Perspektif haji yang erat dengan kepentingan politik belanda baru terasa pada saat VOC bangkrut dan digantikan oleh kerajaan belanda. Pada masa ini, banyak upaya mempersulit bagi masyarakat Indonesia yang ingin berhaji, mulai dari pembatasan kuota haji, kenaikan biaya, hingga urusan administrasi yang dimaksudkan untuk mencegah secara tidak langsung masyarakat yang ingin berhaji dikarenakan khawatir membawa pemikiran lain.

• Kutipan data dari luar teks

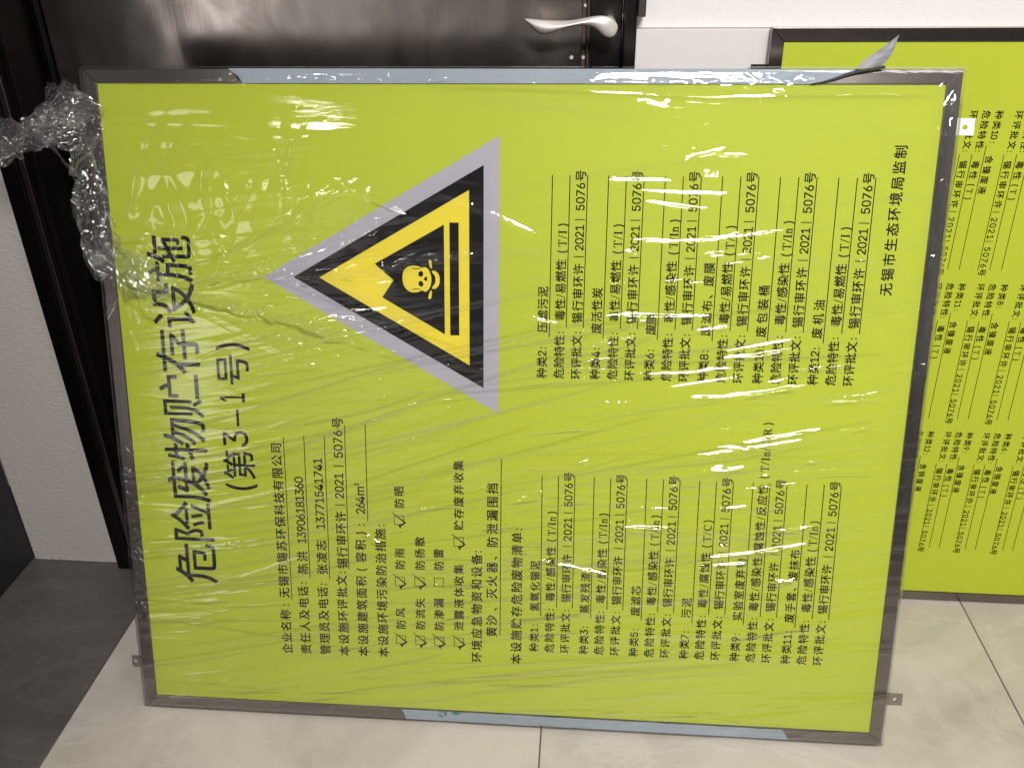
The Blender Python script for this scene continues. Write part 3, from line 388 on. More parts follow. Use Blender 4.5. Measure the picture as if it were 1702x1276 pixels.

Hingga akhirnya, gelar haji disematkan dengan siasat ujian haji, yakni ujian yang diadakan pada saat jamaah telah selesai dan pualng ke Indonesia. Apabila lulus maka jamaah akan menyandang gelar haji yang diberikan seperti gelar akademik dan diberi pakaian khusus yang disebut ‘pakaian haji’ untuk mempermudah identifikasi sehingga pemerintah belanda tidak perlu mengawasi satu-persatu karena semua akan terlihat dari pakaiannya. Pada akhirnya apabila ada konflik yang berbau pembebasan dan kemerdekaan, belanda hanya tinggal menangkap para haji ini.
Dengan demikian, gelar haji ataupun hajjah adalah sebutan asli jamaah haji Indonesia dan bukan gelar resmi yang dikeluarkan pemerintahan arab saudi. Namun, meskipun sudah merdeka dan tidak perlu adanya identifikasi untuk kecurigaan tertentu, tentunya besar harapan untuk para haji tetap membawa pemikiran yang ‘merdeka’ yakni merdeka dalam masalah sosial, keagamaan, ataupun yang lainnya.